L'appréciation du cinéma d'Oliveira est comme la construction de Rome : elle ne s'est pas faite en un jour, ni en deux, pas même en trois. On ne peut aimer le travail de ce dernier dès la première expérience que par snobisme (ou folie furieuse).
Ainsi, je ne mentirai pas quant à ma haine de fin de séance lorsque que j'ai vu l'un de ses films (L'Etrange affaire Angelica) pour la toute première fois. Que de désarroi, de colère et autre sentiment de vide absolu.
Cependant, pour en avoir fait l'expérience, je peux aujourd'hui affirmer après avoir vu trois de ses films (seulement...) que ceux-ci gagnent à se constituer en les analysant, et à ainsi ne plus êtres qu'une masse informe et désagréable d'images accolées les unes avec les autres.
Je resterai certes sur la position selon laquelle son cinéma n'est pas forcément un moment intense du septième art, à vivre en salle, à regarder "danser et sourire" et à écouter "chanter et puis rire" (« laisse moi devenir l'ombre de ta main, l'ombre de ton... ») mais c'est assurément, et je le dis avec la plus grande des passions, un objet d'étude cinématographique d'une richesse incontestable.

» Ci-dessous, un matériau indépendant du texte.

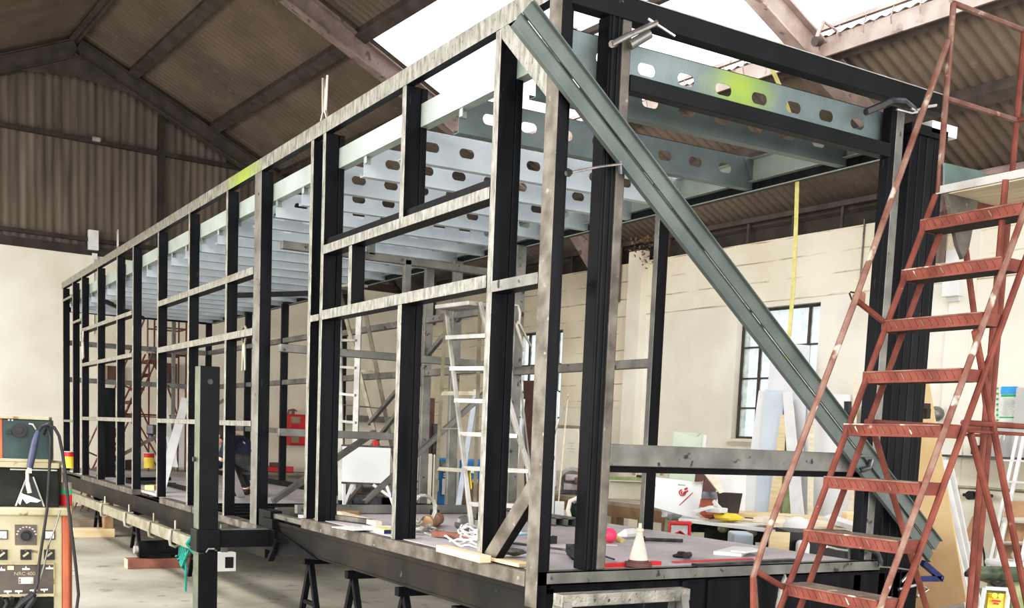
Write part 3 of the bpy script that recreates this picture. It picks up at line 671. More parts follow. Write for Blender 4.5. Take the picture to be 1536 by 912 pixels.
clamp_path('g_clamp', 'grey clamp holding the diagonal channel to the end post', -.08, [(1308,690),(1304,702),(1290,706)], .016, [(1290,684),(1306,684)], mf='clampd')
# blue clamp at the foot of the brace
t = thing('trigger_clamp', 'dark blue clamp gripping the foot of the diagonal channel', 'clamp', at(1395,855,y=-.1))
b = MB(); b.bar(at(1384,844,y=-.12), at(1412,868,y=-.12), .03, .035); b.bar(at(1412,868,y=-.12), at(1375,868,y=-.12), .03, .035); b.ball(at(1411,867,y=-.12), .022, 10); b.build('jaw', 'bluec', t, world=True)
b = MB(); b.tube([at(1352,873,y=-.12), at(1364,860,y=-.12), at(1371,848,y=-.12)], .010, 8); b.tube([at(1348,884,y=-.1), at(1380,876,y=-.1), at(1392,884,y=-.1), at(1375,895,y=-.1)], .010, 8); b.build('bar', 'steelc', t, world=True)
# locking pliers
pliers('rusty-white locking pliers standing on the near top rail, largest pair above the frame', (.03, 3.14, 3.90), (PI, .0, PI/2), 1.25)
pliers('small pale locking pliers on far length of the top rail', (.03, 10.4, 3.86), (PI, .1, PI/2), 1.1)
pliers('pale locking pliers hanging from mid rail at left end of frame', at(124,512,x=-.03), (.0, .2, PI/2), 1.3)
pliers('brass-coloured locking pliers hanging under mid rail behind the black leg', at(366,515,x=.05), (0, 0, PI/2), 1.2, 'aluy')
pliers('white locking pliers clipped to the partition post behind the knee brace', at(776,484,y=4.1), (0, -.5, 0), 1.35)

# ================================================================== BLACK JACK LEG AND BITS ALONG THE NEAR SIDE
def leg(label, x, y, zt, arm=True, w=.155):
    t = thing('jack_leg', label, 'jack leg', (x, y, 0)); h = w/2
    b = MB(); b.box(-h, h, -h, h, .04, zt); b.box(-.14, .14, -.14, .14, 0, .04); o = b.build('leg_tube', ('blackmatt', 'leggreen'), t, bevel=.006); lt_ = o
    for p in o.data.polygons:
        if p.normal.x < -.9: p.material_index = 1
    b = MB(); b.tube([(0,-h-.004,zt-.12)]+[(0,-h-.006,zt-.12)], .022, 12); b.tube([(-h-.01,0,1.33),(-h-.03,0,1.33)], .02, 8); b.build('pin_hole', 'clampd', lt_)
    if arm:
        b = MB(); b.box(-h-.02, h+.02, -h-.02, h+.02, .60, .78); b.build('collar', 'blackmatt', t, bevel=.01)
        b = MB(); b.box(h, -x-.01, -.05, .05, .63, .77); b.m(1).box(h, -x-.01, -.05, .05, .77, .774); b.build('arm', ('blackmatt', 'steelc'), t)
        b = MB(); b.tube([(-.02,-h-.02,.60),(-.01,-h-.05,.63),(.03,-h-.05,.63),(.06,-h-.02,.61)], .008, 6); b.build('spring_clip', 'steelc', t)
    return t
leg('tall black steel jack leg standing on floor beside near side of the frame', -.555, 4.02, 2.06)
t = thing('steel_post', 'tall black square post standing on low deck by the last studs', 'post', (.30, 12.45, .765))
b = MB(); b.box(-.09, .09, -.09, .09, 0, 1.33); b.build('tube', 'black', t); b = MB(); b.box(-.14, .14, -.14, .14, 0, .02); b.build('base_plate', 'blackmatt', t)
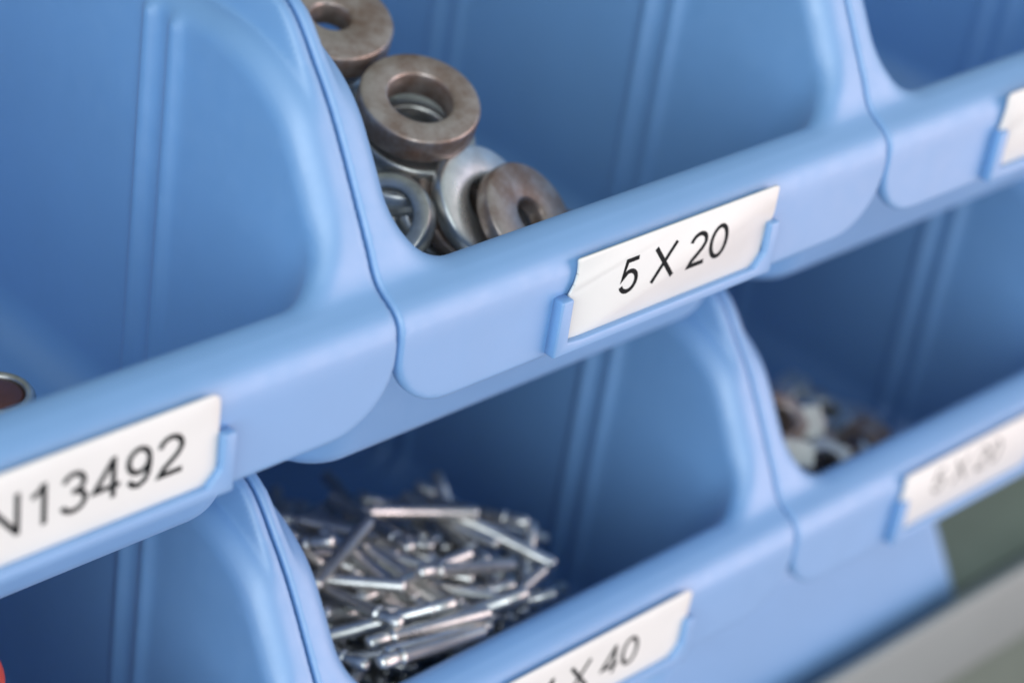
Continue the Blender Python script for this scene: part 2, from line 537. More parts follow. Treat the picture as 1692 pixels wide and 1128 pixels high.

C'est sans doute dans le train où se trouve le jeune homme (Macario) de Singularités d'une jeune fille blonde que toute son histoire prend son envol. En effet, ce qui s'avère ne résulter d'abord que du désespoir (parler de soi à une étrangère) devient alors, au fil de ce qui pourrait être un conte (avec une morale à la fin), une très intéressante péripétie de cinéma.
Cette jeune fille blonde, d'une grande beauté, dans un film où l'intérêt semble de prime abord uniquement esthétique, constitue (comme Angelica précédemment) le centre des interrogations analytiques qui dévoilerons toute la contenance du film, après l'avoir vu et mal-aimé.
Mal-aimé ? Pourquoi ? Sans doute en premier lieu du fait de toute l'ironie du rythme du film, brisé et méprisé par son dénouement. Dénouement qui confère finalement une vision si juste (bien que très imagée, voire théatralisé) du phénomène amoureux entre deux êtres doués d'humanité. Ensuite, du fait des retrouvailles peu chaleureuses voire agaçantes, mais artistiquement correctes, des mimiques de création et de conception d'Oliveira.
Mais ne dit-on pas qu'un peintre, tout au long de sa vie, essayera (inconsciemment) de recréer toujours le même tableau en tentant d'approcher, chaque fois un peu plus, la perfection ? Cela rappelle d'ailleurs à quel point le film fait echo à L'Etrange affaire Angelica, et pourquoi tout deux sont considérés par leur créateur comme un dyptique.
La véritable question est : le cinéma doit-il toujours être "comme ci" et "comme ça" et pas "comme ceci" ni "comme cela" ? Et bien ma réponse, personnelle, est non. Car comme pour beaucoup de choses, il faut de tout pour faire un monde. C'est d'ailleurs pour cette même raison que Rome ne s'est pas faite en un jour, et heureusement.
De toute façon, Oliveira le dit lui-même, que cela plaise ou non au public, il s'en fout pas mal.